▸ **WHAT YOU HAVE TO DO**: Everything from the line containing "Write part 3" through the line containing "tint=(1.22, 1.12, .92)))" should be repeated exactly, and nothing else from the data.

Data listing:
— start —

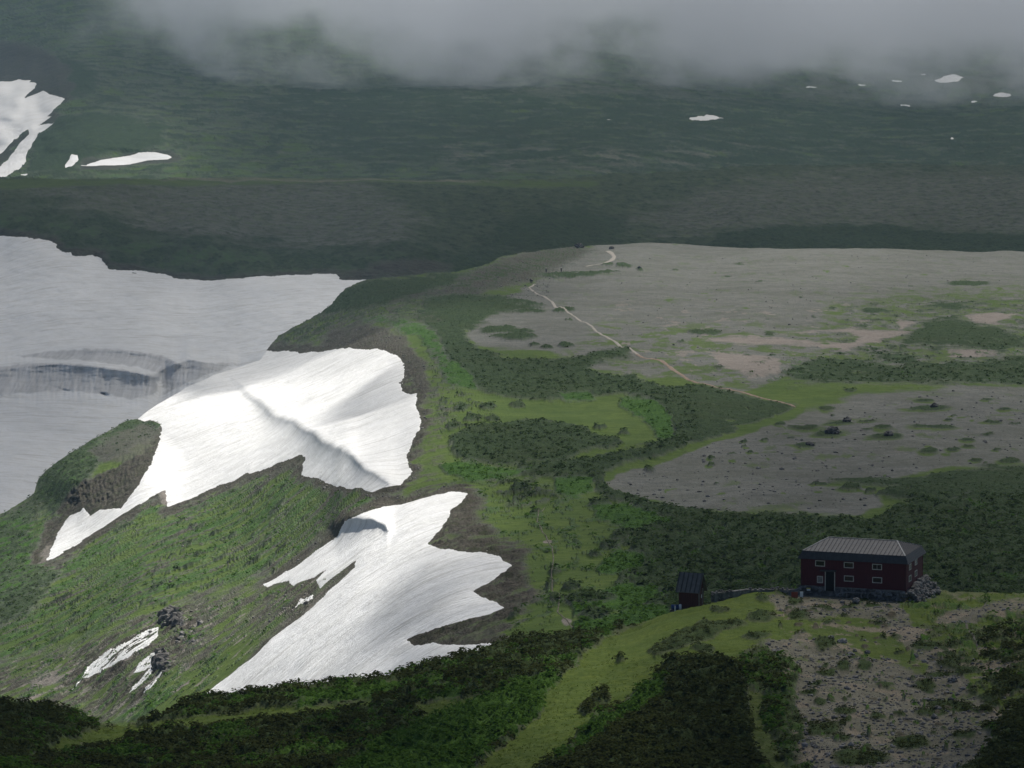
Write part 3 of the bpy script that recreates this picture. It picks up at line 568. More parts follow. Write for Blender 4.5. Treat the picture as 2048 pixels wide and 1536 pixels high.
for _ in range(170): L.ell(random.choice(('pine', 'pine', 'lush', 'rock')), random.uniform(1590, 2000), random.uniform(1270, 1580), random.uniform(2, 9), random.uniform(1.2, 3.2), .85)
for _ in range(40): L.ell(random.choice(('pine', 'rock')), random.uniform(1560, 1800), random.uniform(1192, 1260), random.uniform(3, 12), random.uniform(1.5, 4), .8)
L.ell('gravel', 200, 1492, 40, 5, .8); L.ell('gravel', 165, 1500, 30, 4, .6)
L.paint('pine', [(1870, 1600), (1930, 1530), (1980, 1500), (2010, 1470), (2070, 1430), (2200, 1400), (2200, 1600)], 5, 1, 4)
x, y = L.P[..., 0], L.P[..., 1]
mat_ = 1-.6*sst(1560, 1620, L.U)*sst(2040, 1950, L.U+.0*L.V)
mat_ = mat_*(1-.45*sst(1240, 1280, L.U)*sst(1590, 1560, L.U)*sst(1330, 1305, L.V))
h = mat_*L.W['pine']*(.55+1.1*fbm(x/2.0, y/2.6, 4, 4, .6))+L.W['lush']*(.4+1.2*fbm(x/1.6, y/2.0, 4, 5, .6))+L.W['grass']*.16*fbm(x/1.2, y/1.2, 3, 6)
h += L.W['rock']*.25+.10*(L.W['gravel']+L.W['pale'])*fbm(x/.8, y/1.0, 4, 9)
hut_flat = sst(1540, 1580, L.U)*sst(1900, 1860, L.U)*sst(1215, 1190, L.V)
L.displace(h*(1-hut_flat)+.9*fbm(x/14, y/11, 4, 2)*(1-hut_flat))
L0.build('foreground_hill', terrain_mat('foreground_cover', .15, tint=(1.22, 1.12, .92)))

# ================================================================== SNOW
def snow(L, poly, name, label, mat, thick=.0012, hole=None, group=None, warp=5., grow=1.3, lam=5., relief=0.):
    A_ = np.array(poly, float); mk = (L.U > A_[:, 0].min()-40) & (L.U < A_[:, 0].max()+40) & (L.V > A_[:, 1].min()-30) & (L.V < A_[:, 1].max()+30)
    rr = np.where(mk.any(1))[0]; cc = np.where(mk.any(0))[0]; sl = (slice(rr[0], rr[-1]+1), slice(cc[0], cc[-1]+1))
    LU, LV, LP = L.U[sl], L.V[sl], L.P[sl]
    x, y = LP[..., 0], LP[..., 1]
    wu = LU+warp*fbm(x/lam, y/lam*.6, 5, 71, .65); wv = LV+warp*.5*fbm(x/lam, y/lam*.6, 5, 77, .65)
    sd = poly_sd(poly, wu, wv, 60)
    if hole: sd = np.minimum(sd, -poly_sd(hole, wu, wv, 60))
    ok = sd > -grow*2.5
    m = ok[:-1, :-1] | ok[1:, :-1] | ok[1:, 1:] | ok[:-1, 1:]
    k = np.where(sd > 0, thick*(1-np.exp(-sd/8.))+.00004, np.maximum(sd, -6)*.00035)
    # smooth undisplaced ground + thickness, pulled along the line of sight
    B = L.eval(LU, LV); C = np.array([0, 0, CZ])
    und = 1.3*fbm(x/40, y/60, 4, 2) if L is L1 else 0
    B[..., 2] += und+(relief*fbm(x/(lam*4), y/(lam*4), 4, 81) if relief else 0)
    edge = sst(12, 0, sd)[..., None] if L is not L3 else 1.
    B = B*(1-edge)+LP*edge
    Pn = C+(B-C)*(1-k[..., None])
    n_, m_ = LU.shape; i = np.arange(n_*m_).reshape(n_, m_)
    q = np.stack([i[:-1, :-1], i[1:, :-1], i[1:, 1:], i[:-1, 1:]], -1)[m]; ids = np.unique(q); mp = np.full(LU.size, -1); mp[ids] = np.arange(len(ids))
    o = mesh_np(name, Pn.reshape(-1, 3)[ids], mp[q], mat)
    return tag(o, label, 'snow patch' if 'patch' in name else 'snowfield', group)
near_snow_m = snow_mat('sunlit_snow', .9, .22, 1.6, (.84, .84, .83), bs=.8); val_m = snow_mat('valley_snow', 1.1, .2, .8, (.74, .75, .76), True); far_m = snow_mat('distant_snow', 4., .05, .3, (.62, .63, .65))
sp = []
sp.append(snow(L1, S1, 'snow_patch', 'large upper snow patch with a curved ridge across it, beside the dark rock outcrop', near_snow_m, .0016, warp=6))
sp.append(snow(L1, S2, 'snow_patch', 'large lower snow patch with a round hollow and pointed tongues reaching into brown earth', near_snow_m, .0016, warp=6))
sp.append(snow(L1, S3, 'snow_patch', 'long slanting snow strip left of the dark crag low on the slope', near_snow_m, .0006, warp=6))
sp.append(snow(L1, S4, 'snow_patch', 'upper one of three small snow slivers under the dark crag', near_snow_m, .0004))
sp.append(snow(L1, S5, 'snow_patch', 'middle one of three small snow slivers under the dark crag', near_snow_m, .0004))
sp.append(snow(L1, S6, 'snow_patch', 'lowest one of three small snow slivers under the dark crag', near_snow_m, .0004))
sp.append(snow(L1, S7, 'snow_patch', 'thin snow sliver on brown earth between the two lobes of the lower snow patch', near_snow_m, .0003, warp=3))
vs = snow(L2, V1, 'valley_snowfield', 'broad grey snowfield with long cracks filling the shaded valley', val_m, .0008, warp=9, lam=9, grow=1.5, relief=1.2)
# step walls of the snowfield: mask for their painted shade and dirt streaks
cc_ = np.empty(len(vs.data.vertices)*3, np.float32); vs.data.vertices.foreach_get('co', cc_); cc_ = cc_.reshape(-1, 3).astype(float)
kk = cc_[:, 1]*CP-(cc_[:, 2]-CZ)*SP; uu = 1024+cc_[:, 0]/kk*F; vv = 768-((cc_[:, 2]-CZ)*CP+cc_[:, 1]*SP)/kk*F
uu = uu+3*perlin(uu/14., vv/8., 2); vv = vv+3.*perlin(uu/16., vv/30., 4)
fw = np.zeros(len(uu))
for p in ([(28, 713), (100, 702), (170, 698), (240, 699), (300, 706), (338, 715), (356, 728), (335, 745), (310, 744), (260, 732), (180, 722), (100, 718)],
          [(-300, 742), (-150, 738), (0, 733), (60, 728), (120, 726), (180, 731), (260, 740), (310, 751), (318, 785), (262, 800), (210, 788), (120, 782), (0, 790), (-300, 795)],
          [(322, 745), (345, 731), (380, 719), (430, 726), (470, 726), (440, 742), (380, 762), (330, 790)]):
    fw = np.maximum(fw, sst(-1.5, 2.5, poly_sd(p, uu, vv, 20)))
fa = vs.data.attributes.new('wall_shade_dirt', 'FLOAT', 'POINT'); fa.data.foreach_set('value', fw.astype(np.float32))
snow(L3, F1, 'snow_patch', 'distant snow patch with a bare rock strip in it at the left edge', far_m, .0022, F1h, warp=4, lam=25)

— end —
— start —

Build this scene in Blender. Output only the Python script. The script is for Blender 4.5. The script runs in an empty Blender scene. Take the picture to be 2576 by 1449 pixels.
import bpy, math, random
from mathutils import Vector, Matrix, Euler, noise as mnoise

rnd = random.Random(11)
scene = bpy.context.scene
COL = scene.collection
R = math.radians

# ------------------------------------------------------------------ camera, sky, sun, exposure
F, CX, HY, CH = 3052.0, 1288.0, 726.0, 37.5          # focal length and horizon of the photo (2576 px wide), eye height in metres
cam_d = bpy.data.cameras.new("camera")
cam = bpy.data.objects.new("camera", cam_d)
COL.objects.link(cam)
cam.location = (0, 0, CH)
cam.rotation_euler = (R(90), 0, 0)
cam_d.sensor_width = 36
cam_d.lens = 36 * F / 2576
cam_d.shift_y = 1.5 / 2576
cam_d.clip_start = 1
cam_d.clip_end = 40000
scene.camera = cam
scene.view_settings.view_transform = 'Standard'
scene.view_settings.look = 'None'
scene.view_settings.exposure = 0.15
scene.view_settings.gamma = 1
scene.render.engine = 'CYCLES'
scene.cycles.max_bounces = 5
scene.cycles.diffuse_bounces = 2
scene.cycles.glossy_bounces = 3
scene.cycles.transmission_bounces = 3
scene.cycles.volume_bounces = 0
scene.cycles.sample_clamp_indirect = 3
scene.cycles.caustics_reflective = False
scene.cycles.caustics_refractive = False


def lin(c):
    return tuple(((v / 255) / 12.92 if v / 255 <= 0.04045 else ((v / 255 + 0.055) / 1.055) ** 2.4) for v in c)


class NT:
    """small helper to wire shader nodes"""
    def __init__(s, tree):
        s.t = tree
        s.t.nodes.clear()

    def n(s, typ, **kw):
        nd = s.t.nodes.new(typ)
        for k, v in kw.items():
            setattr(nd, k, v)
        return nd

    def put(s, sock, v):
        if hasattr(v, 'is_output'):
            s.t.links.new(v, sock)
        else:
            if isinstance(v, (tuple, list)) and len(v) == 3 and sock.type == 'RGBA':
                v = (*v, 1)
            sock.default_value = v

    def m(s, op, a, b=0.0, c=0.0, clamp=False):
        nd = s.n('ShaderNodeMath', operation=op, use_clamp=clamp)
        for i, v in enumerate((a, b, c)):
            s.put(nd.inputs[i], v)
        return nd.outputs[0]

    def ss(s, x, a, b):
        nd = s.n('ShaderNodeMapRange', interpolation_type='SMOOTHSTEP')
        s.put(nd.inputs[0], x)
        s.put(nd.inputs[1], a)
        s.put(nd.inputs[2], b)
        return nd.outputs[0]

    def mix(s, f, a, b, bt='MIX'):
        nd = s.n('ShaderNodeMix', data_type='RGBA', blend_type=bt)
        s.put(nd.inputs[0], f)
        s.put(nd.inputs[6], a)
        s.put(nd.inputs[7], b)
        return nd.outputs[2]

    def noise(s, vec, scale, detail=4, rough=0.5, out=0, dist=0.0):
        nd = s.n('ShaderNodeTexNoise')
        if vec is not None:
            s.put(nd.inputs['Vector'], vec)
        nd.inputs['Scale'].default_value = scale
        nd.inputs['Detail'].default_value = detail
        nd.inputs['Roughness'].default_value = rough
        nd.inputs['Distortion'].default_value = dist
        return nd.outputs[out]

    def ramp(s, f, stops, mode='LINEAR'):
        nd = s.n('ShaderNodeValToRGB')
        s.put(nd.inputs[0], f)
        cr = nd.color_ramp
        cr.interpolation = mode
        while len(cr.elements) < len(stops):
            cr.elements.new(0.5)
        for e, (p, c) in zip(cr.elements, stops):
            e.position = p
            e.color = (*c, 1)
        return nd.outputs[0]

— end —

▸ **FULL ANSWER**:
Write part 3 of the bpy script that recreates this picture. It picks up at line 568. More parts follow. Write for Blender 4.5. Treat the picture as 2048 pixels wide and 1536 pixels high.
for _ in range(170): L.ell(random.choice(('pine', 'pine', 'lush', 'rock')), random.uniform(1590, 2000), random.uniform(1270, 1580), random.uniform(2, 9), random.uniform(1.2, 3.2), .85)
for _ in range(40): L.ell(random.choice(('pine', 'rock')), random.uniform(1560, 1800), random.uniform(1192, 1260), random.uniform(3, 12), random.uniform(1.5, 4), .8)
L.ell('gravel', 200, 1492, 40, 5, .8); L.ell('gravel', 165, 1500, 30, 4, .6)
L.paint('pine', [(1870, 1600), (1930, 1530), (1980, 1500), (2010, 1470), (2070, 1430), (2200, 1400), (2200, 1600)], 5, 1, 4)
x, y = L.P[..., 0], L.P[..., 1]
mat_ = 1-.6*sst(1560, 1620, L.U)*sst(2040, 1950, L.U+.0*L.V)
mat_ = mat_*(1-.45*sst(1240, 1280, L.U)*sst(1590, 1560, L.U)*sst(1330, 1305, L.V))
h = mat_*L.W['pine']*(.55+1.1*fbm(x/2.0, y/2.6, 4, 4, .6))+L.W['lush']*(.4+1.2*fbm(x/1.6, y/2.0, 4, 5, .6))+L.W['grass']*.16*fbm(x/1.2, y/1.2, 3, 6)
h += L.W['rock']*.25+.10*(L.W['gravel']+L.W['pale'])*fbm(x/.8, y/1.0, 4, 9)
hut_flat = sst(1540, 1580, L.U)*sst(1900, 1860, L.U)*sst(1215, 1190, L.V)
L.displace(h*(1-hut_flat)+.9*fbm(x/14, y/11, 4, 2)*(1-hut_flat))
L0.build('foreground_hill', terrain_mat('foreground_cover', .15, tint=(1.22, 1.12, .92)))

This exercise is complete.